An H1B employee may work at a new worksite outside of the metropolitan statistical area or area of intended employment while their amended H1B petition is pending.

Rules for when H1B Employee can Move from Worksite Location and not Trigger the Requirement for an Amended H1B Petition

In the following situations, H1B employees may move from their current place of employment and not be subject to the new requirement for amended H1B petitions:

If an H1B employee is moving to a worksite location within the same metropolitan statistical area or area of intended employment, an amended H1B petition is not required. However, the employer must still post the original LCA at the new work location.

In certain circumstances, H1B employees may be placed at a new job location outside of their metropolitan statistical area for either 30 or 60 days without filing an amended H1B petition.2 3 However, both employer and employee should be careful to make sure that the short-term relocation falls outside of the new requirements for filing an LCA and amended H1B petition.

If an H1B employee is being sent to a non-worksite location, an amended H-1B petition is not required. Examples of non-worksite locations are locations for employee developmental activities, a site where the employee spends very little time, or if the employee only travels to the location occasionally, for short periods, and not more than five consecutive days for peripatetic worker or ten consecutive days for a worker who spends most of his or her time at the main worksite location.4

Rules to Know for Filing Amended H1B Petitions

If H1B employees were changing worksite locations such that an amended H1B petition is required at the time of the implementation of the new requirement, April 9, 2015, their employers have until August 19, 2015 to file amended H1B petitions.

For H1B employees who changed worksite locations before April 9, 2015, there will be no adverse consequences so long as their employers file amended H1B petitions by August 19, 2015.

If in either of the two above situations, an employer fails to file an amended H1B petition by August 19, 2015, they would be subject to adverse action from the USCIS and their H-1B employees would be considered out of status.

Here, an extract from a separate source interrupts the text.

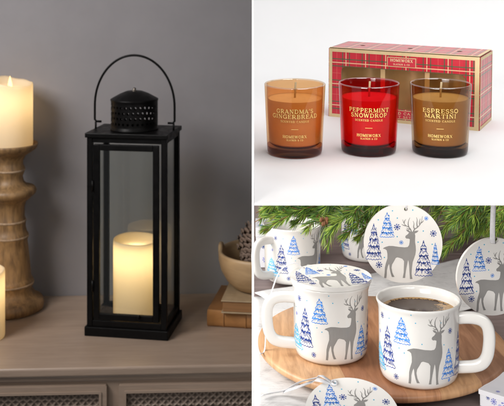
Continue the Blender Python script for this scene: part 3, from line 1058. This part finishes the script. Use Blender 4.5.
label_plate(GW * .5 - .034, .0052, GW * .5 + .034, .0165, [("SCENTED CANDLE", .0110, .0031, .058), ("GIFT SET", .0070, .0024, .026)])
b.build('front_panel', [M['tart_front'], M['goldpale'], M['redplate'], plain('pale_gold_print', (.85, .66, .40), .5)], gb, recalc=False)
b = MB()
b.box((GW + .0002, .0004, 0), (GW + .0008, GD, GH))
sx = GW + .0011
for (y0, z0, y1, z1) in ((.0006, .0004, ed, GH - .0004), (GD - .003, .0004, GD - .0004, GH - .0004), (ed, GH - ed, GD - .003, GH - .0004), (ed, .0004, GD - .003, ed)):
    b.add([(sx, y0, z0), (sx, y1, z0), (sx, y1, z1), (sx, y0, z1)], [(0, 1, 2, 3)], 1)
b.build('side_panel', [M['tart_side'], M['goldpale']], gb)
b = MB(); b.box((-.0008, .0004, 0), (-.0002, GD, GH))
b.build('side_panel', M['tart_side'], gb)
b = MB()
holes = [circle(.0035, 20, GW * f, GD * .52) for f in (.17, .5, .83)]
b.plate([[(0, .0002), (GW, .0002), (GW, GD), (0, GD)]] + holes, .0002, 0, 1, Matrix.Translation((0, 0, GH + .0006)))
zt = GH + .0011
for (x0, y0, x1, y1) in ((0, .0004, GW, .0052), (GW - .004, .0052, GW, GD - .0004)):
    b.add([(x0, y0, zt), (x1, y0, zt), (x1, y1, zt), (x0, y1, zt)], [(0, 1, 2, 3)], 1)
b.box((.004, .004, GH - .0010), (GW - .004, GD - .004, GH - .0006), 2)  # added dark sheet: shade of the holes put into its colour
b.build('top_panel', [M['tart_top'], M['goldpale'], M['hole']], gb)
b = MB(); b.box((.0005, GD - .0008, .0002), (GW - .0005, GD - .0002, GH - .0002)); b.box((.0005, .001, .0002), (GW - .0005, GD - .001, .0008))
b.build('back_panel', M['goldcard'], gb)
# inner tray: gold card with three niches
b = MB()
for k in range(3):
    x0 = .010 + (GW - .020) * k / 3; x1 = .010 + (GW - .020) * (k + 1) / 3
    cx, rr = (x0 + x1) / 2, (x1 - x0) / 2 - .003
    vs, fs = [], []
    n = 20
    for i in range(n + 1):
        a = PI * i / n
        for z in (.002, GH - .004):
            vs.append((cx - rr * math.cos(a), .018 + .040 * math.sin(a), z))
    for i in range(n):
        fs.append((2 * i, 2 * i + 2, 2 * i + 3, 2 * i + 1))
    b.add(vs, fs, 0, True)
    for xx in (x0, x1 - .003):
        b.box((xx, .014, .002), (xx + .003, .018, GH - .004), 0)
b.build('tray', M['goldcard'], gb, recalc=False)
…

If an H1B employee was working at a new worksite while the amended H1B petition was pending, and the amended H1B petition was subsequently denied, the H1B employee may return to his or her original worksite, so long as he or she can still maintain valid nonimmigrant status there, with no adverse consequences for the employer or employee.

Employers may file amended H1B petitions while previously filed H1B petitions are still pending. Each amended H1B is considered on its own merits, independent of other pending petitions. If the H1B employee's status expires and any H1B petitions or petitions to extend status are denied, all of the pending and subsequent petitions will be denied. It is, therefore, important for employers of H1B workers to submit receipt notices received upon submitting prior petitions as proof that the petitions were submitted before an H1B worker's status expired.